Kevn quotes Springsteen in "Detroit City" ("I went out for a ride and I never got back"), but his heart's hungry for a Motown miss who's built like a (pink) Cadillac and crazy about The Stooges and MC5. A cool chick, no doubt. However, if I had the keys to the Fleetwood and $12,000,000 in Amoco allowance, I'd ride the 10th Avenue back streets to Baltimore, Jack, and ask a female friend if she'd like to go next level with me. Have the "Midwestern Blues" got you down? Though it would be awesome to have you and 300 other mouths in the unemployment line join me and the Oriole Bird at Camden Yards, please move to a town where you don't have to perform the same work as your father. Also, tell your mama not to wake you from the dream of hugging a pillow and pretending it's a woman. "I See Georgia" is where you've found freedom as a truck driver. Rock on, B.J. and your bear! When parked for the evening, Gladys Knight, Dave Dudley and Dolly on the juke should keep the whiskey and cold rain company. Try to catch the Braves on an off day, 'cause Heyward's been a stud so far. Every relationship is one "Ricardo on the beach" from being over. Once the 12 million's in the gas tank and the Caddy's in an impound lot, "The Hardest Part" is keeping the Charm in the City. If you're a man with a sponge in your hand who throws away green bean cans, that could be the Key for her not to move West. Speaking of Florida, "Preapproved, Predenied" has lines that read like "Good Times" ("I gotta work two weeks just to pay my rent/I gotta work three days just to keep my lights on/I gotta work two days just to get to work/I gotta work one day just to pay the fines"). The "hand-me-downs from Goodwill racks" and "off-brand soda from the corner store"?

Sounds like a Charm.

-Gunther 8544

Joe Jackson- Look Sharp! (A & M Records, 1979)

Rockwriters, in their vainglorious quest to bring order to the universe, love to pigeonhole. Take Joe Jackson, for instance. Was there a single review of his first album that didn’t mention Elvis Costello? Even today, with a legendary and eclectic body of work to his credit, ole’ J.J. still finds himself lumped in there with Costello and Graham Parker, as if all three were not unique artists but rather separate arms of the same machine. Isn’t having your best-known song covered by Sugar Ray enough punishment for one lifetime?
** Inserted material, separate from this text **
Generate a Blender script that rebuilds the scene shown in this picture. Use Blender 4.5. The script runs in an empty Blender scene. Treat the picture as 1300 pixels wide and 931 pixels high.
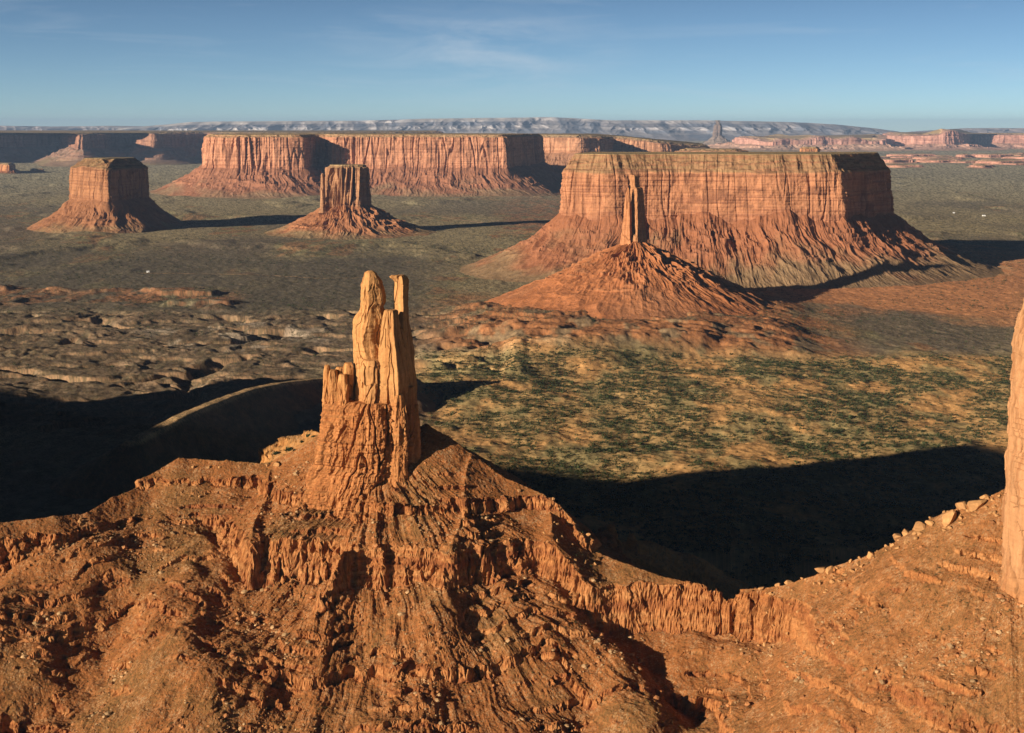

True enough: Elvis Costello and Joe Jackson were both English, nerdy-looking, lyrically bitter, and exceedingly gifted at the craft of the three-minute pop song. But to backhandedly credit Jackson as a worthy imitator of Costello isn’t just unfair – it’s plain wrong! Personally, I don’t think Jackson ripped off Costello in the slightest. Look Sharp!, if you really listen to it, owes as much to Jackson’s pub rock roots as it does to the new wave fancies of the late 1970s. The playing and production give the record a cleaner, harder-hitting sound than the typical new wave or skinny tie power pop title of the day. And although Jackson’s memoir made it clear he was no huge fan of punk music, the supercharged “pub rock on speed” feel of Look Sharp! is kinda, sorta…punky!

We can generously say that the young Joe Jackson was not endowed with movie star good looks. While every other band or artist of the new wave pop style was posing for his/her/their own album cover photos, Look Sharp!’s cover art is a picture of a pair of shoes. But while Jackson’s average Joe (no pun intended, I swear!) image may have been a detriment publicity-wise, it was a huge asset for his artistry. Much or most of Look Sharp! is about the woes of not getting the girl. And rarely on record has said theme rung more true. We could never really believe that Mick Jagger couldn’t get no satisfaction. But Joe Jackson getting rejected by girls? Joe Jackson envious of those happy, loving couples? We could totally buy that! He was one of us! These songs, they aren’t just bitter – they positively bristle. The claws come out and dig they do into cold-hearted ex-girlfriends (“One More Time”), the douche bag who does get the girl (“Is She Really Going Out With Him?”), the blissfully married (“Happy Loving Couples”), hot chicks and the evil they do (“Pretty Girls”), and even love itself (“Fools In Love”). With lyrics ranging from pained (“Tell me one more time/That love was only my illusion”) to cynical (“Fools in love/Well are there any other kind of lovers?”) to just plain caustic (“Don’t talk to me about women’s liberation/They already got their right/Just where it hurts”), Jackson sure doesn’t hold back. He rightfully earns his “angry young man” rep, occasionally opining on social issues (“Sunday Papers”) but mostly venting a lifetime’s worth of romantic frustrations. When he sings “If looks could kill/There’s a man who’s marked down as dead!”, it’s so utterly convincing that it sends chills down the spine. Is it any wonder Mark McGrath couldn’t pull off that line? He’s exactly the type of guy Jackson was singing about!

But make no mistake about it: Look Sharp! is by no means a downer. Working with one of the best pub/new wave backing bands of its time (Graham Maby has got to be one of the two or three or four best rock bassists ever!), Jackson channels his pent-up frustrations into an upbeat, high energy joyride of an album. Not quite power pop, not quite punk, not quite mod, not quite pub rock, but perhaps a little bit of each, Look Sharp! is pure pop adrenaline from the first jagged guitar strains of “One More Time” to the final tick of “Got the Time”. Of course it will appeal to fans of classic period pieces like This Year’s Model and Squeezing Out Sparks, but at the same time it’s the unique work of a distinctive artist - a man with a point-of-view, singing voice, and way of writing a song that are entirely his. He would go on to a lengthy and musically diverse career, including forays into jazz and classical music and an extraordinary return to pop form on 2003’s Volume 4. But never has he been able to top his debut. That’s not a knock on the man’s achievements. It’s just that Look Sharp! really is that good.